Sin embargo, voy a renunciar a efectos de estas líneas a esa objeción. Aceptemos el razonamiento: un joven sin estudios tiene derecho a cobrar mil veces lo que un neurocirujano porque su nómina se la abona el mercado. Esa es la fuente de legitimidad de su opulencia y el argumento ante el que el neurocirujano, mal que le pese, y por mucho que le fastidie, debe agachar las orejas y conformarse con su microsueldo y su contrato precario.

Ha salido en estos días a la luz una noticia que ha pasado curiosamente inadvertida: los clubes de fútbol han recibido 200 millones de euros en préstamos ICO avalados por el Estado, que en caso de impago asumiría el 80 por ciento de la deuda. Esto es: una ayuda pública como la copa de un pino, no exenta de riesgos —recordemos que no hace mucho esa fue la vía por la que la Generalitat Valenciana llegó a ser propietaria y cargar con el lastre de dos clubes de Primera División en quiebra— y que no sólo apuntala la viabilidad de las entidades socorridas, sino también los altísimos niveles salariales de sus estrellas.

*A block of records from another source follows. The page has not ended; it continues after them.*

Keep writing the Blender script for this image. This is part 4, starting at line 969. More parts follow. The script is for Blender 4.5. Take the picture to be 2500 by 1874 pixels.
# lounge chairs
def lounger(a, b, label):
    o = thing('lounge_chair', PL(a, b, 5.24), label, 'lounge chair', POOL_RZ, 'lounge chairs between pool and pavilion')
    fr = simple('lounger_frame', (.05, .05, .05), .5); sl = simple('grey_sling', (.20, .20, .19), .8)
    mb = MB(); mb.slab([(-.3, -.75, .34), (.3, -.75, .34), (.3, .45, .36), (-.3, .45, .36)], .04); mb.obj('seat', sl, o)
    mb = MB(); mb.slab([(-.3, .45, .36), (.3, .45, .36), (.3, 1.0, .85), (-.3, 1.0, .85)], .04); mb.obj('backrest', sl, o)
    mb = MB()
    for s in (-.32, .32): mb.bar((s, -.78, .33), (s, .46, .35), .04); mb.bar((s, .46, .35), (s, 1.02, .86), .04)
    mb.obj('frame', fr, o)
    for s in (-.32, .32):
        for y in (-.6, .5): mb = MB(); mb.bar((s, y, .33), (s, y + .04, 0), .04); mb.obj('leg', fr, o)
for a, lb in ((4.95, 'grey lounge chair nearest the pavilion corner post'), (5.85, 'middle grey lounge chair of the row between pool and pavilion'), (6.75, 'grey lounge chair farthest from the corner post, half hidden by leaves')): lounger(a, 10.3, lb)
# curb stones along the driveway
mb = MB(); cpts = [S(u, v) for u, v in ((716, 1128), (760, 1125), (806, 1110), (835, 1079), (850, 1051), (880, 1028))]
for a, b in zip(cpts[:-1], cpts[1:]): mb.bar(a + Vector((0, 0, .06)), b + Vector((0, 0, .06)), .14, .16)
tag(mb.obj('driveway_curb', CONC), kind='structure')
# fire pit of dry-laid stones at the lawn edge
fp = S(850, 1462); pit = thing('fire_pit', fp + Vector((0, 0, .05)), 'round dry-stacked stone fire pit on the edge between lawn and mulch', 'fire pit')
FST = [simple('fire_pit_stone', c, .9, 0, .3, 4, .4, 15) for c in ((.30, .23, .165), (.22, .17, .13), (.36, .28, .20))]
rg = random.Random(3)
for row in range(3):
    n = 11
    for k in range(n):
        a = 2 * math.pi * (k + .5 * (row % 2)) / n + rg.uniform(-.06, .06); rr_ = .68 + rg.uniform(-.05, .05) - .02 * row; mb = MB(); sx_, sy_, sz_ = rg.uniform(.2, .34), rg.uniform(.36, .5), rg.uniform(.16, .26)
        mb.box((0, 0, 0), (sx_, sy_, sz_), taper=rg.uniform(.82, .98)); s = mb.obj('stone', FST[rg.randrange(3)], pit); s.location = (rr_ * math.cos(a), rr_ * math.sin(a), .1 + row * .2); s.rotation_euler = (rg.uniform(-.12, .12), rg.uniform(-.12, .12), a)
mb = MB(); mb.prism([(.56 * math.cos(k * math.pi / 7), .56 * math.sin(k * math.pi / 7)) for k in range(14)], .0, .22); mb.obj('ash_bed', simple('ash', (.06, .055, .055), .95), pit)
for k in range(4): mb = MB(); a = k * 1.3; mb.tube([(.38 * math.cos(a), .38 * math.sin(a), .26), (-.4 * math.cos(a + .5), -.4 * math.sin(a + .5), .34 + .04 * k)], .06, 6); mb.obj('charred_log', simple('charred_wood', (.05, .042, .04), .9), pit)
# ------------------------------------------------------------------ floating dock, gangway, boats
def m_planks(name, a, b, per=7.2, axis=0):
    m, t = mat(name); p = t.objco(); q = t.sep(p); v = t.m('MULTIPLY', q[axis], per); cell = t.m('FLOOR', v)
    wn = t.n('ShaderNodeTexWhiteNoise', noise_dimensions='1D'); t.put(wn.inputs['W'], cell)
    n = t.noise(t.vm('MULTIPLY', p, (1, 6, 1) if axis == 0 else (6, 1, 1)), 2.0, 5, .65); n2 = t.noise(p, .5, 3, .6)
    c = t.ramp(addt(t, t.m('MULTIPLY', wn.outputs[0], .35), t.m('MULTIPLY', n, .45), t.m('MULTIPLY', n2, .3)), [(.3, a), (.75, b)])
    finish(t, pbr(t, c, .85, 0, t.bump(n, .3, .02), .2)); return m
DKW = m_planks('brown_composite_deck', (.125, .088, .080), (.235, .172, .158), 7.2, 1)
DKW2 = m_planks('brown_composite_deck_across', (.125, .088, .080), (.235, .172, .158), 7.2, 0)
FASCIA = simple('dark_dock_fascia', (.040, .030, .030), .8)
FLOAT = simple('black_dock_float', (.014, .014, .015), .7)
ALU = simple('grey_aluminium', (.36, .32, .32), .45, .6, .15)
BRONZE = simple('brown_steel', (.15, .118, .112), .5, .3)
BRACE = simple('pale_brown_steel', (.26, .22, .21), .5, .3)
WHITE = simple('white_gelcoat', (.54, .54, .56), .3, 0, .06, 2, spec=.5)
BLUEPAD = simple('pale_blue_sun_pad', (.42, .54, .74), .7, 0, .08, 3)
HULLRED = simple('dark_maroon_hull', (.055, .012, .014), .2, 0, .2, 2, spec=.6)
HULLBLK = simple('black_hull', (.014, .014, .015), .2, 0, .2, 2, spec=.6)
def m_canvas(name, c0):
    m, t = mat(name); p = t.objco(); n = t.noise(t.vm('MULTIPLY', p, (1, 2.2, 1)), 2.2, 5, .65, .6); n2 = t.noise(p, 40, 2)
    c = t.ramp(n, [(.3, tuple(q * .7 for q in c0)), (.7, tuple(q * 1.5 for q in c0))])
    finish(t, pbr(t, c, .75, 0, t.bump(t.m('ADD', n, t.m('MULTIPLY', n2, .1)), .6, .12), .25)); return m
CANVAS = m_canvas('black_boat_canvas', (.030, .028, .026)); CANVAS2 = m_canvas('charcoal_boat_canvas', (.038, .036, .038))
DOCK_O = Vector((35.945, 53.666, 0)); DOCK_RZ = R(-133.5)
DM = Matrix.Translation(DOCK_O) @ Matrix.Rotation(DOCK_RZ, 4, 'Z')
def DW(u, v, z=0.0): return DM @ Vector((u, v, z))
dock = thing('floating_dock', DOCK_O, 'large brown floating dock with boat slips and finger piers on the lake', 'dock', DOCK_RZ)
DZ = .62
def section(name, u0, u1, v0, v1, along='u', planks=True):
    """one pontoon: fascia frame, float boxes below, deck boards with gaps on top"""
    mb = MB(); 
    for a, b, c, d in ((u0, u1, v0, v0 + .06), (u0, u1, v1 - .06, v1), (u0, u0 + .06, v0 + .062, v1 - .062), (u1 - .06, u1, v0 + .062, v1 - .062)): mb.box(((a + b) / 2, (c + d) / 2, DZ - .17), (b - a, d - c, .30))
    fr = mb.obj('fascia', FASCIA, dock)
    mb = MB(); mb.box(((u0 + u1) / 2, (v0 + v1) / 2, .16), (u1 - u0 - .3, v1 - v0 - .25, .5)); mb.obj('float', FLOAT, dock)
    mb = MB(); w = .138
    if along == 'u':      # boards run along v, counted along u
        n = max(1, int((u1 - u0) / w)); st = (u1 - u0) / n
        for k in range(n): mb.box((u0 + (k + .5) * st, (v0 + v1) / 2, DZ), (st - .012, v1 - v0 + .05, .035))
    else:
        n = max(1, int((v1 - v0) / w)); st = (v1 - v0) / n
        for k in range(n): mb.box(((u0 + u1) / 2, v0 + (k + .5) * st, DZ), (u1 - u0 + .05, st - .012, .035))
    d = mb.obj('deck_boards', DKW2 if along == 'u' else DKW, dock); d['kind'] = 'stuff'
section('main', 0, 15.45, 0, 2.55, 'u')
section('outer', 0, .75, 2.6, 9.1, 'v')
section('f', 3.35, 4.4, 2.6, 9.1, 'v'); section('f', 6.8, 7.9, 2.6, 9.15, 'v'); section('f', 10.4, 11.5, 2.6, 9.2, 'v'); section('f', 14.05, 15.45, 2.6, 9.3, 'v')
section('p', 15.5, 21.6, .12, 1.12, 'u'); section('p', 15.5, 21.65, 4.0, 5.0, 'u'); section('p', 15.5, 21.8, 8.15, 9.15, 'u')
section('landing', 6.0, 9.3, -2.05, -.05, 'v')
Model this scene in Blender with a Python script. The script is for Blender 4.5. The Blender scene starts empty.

Ahora ya no pueden decir que es el mercado el que se los cubre: nos los deben a quienes pagamos tributos al Estado bienhechor.

Cuando Trump llevó su paquete de ayudas al Capitolio le pusieron como condición que las corporaciones que recibieran financiación pública extraordinaria no se la gastaran luego en pagar bonus millonarios a sus asalariados de lujo. ¿Nadie ha pensado en poner esa condición, la moderación salarial de sus astros, para sostener a empresas que desarrollan un negocio privado a cargo de los recursos de un país arruinado y con miles de ciudadanos haciendo cola en los comedores sociales?

¿Por qué se ha omitido esa diligencia, por qué no se critica esta ayuda como se ha hecho con otras, por qué casi ni se da ni se comenta la noticia? En fin, me preparo para ser tildado de demagogo una vez más, pero que nadie vuelva a decirme por un tiempo que los sueldos de las estrellas los estipula el mercado. Es el ingreso máximo vital que les garantizamos entre todos.